▶ _Scene script records_:

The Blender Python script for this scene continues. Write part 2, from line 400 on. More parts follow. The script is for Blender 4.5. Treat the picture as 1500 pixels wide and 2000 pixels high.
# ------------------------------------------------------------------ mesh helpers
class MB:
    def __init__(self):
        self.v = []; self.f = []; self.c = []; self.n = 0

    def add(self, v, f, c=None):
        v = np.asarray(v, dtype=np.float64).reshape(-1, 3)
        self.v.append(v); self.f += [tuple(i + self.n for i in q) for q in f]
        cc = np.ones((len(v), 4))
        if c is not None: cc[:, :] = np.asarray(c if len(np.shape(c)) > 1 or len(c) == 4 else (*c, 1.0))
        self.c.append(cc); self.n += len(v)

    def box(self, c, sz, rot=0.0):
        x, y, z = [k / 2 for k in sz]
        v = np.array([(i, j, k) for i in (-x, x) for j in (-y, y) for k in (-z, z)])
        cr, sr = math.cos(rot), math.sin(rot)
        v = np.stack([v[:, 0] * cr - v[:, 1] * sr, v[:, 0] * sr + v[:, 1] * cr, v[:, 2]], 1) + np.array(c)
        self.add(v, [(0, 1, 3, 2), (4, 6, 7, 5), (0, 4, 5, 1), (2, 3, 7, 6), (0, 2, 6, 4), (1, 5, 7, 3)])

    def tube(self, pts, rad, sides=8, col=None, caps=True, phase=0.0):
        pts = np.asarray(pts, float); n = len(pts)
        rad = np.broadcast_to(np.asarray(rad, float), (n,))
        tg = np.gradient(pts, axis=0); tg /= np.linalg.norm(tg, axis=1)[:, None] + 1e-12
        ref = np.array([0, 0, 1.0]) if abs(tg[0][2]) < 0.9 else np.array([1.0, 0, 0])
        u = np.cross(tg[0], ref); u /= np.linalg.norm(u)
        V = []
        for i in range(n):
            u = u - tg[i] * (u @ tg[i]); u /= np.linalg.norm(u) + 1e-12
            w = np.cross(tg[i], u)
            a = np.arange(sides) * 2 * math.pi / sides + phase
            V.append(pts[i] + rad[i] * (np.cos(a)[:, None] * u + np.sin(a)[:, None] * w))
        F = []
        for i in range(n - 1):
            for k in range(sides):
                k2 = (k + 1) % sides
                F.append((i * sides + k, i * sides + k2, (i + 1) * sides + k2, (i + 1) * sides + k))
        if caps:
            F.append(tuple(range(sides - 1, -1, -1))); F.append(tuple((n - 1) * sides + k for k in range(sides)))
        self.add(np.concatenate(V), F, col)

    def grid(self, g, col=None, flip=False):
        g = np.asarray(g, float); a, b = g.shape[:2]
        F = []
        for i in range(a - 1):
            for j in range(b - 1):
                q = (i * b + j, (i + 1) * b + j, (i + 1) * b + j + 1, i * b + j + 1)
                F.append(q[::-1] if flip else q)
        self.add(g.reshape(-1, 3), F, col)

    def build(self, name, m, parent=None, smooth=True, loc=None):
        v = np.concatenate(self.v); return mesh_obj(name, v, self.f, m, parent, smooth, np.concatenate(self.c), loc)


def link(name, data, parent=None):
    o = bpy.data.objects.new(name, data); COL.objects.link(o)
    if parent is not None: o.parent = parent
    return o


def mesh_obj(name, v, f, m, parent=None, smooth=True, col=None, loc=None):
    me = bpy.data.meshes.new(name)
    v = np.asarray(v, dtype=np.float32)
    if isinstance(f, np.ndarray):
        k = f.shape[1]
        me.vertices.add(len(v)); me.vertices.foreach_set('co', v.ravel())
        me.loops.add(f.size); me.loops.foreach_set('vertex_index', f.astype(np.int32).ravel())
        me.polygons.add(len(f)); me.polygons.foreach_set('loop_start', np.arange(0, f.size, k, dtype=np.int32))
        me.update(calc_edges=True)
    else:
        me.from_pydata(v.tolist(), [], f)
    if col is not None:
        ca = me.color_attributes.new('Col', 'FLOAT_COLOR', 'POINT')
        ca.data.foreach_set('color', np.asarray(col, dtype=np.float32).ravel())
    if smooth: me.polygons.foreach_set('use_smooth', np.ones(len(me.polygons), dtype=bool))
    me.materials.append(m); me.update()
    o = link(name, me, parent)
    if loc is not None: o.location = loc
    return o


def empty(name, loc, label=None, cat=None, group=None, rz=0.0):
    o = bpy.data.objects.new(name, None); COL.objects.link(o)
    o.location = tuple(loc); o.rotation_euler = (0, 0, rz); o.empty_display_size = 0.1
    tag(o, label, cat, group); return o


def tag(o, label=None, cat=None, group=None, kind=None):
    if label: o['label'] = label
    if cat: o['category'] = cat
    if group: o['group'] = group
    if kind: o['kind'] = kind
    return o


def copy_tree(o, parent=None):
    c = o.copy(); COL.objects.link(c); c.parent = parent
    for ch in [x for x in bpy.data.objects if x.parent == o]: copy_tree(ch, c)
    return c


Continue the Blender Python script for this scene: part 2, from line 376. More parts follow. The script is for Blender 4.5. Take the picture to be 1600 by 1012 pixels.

▶ _What you should do_: Write down again the exact lines running from the beginning of the data to the line containing "4), (1, 5, 7, 3)])", with both ends included.

▶ _Exercise output_:
The Blender Python script for this scene continues. Write part 2, from line 400 on. More parts follow. The script is for Blender 4.5. Treat the picture as 1500 pixels wide and 2000 pixels high.
# ------------------------------------------------------------------ mesh helpers
class MB:
    def __init__(self):
        self.v = []; self.f = []; self.c = []; self.n = 0

    def add(self, v, f, c=None):
        v = np.asarray(v, dtype=np.float64).reshape(-1, 3)
        self.v.append(v); self.f += [tuple(i + self.n for i in q) for q in f]
        cc = np.ones((len(v), 4))
        if c is not None: cc[:, :] = np.asarray(c if len(np.shape(c)) > 1 or len(c) == 4 else (*c, 1.0))
        self.c.append(cc); self.n += len(v)

    def box(self, c, sz, rot=0.0):
        x, y, z = [k / 2 for k in sz]
        v = np.array([(i, j, k) for i in (-x, x) for j in (-y, y) for k in (-z, z)])
        cr, sr = math.cos(rot), math.sin(rot)
        v = np.stack([v[:, 0] * cr - v[:, 1] * sr, v[:, 0] * sr + v[:, 1] * cr, v[:, 2]], 1) + np.array(c)
        self.add(v, [(0, 1, 3, 2), (4, 6, 7, 5), (0, 4, 5, 1), (2, 3, 7, 6), (0, 2, 6, 4), (1, 5, 7, 3)])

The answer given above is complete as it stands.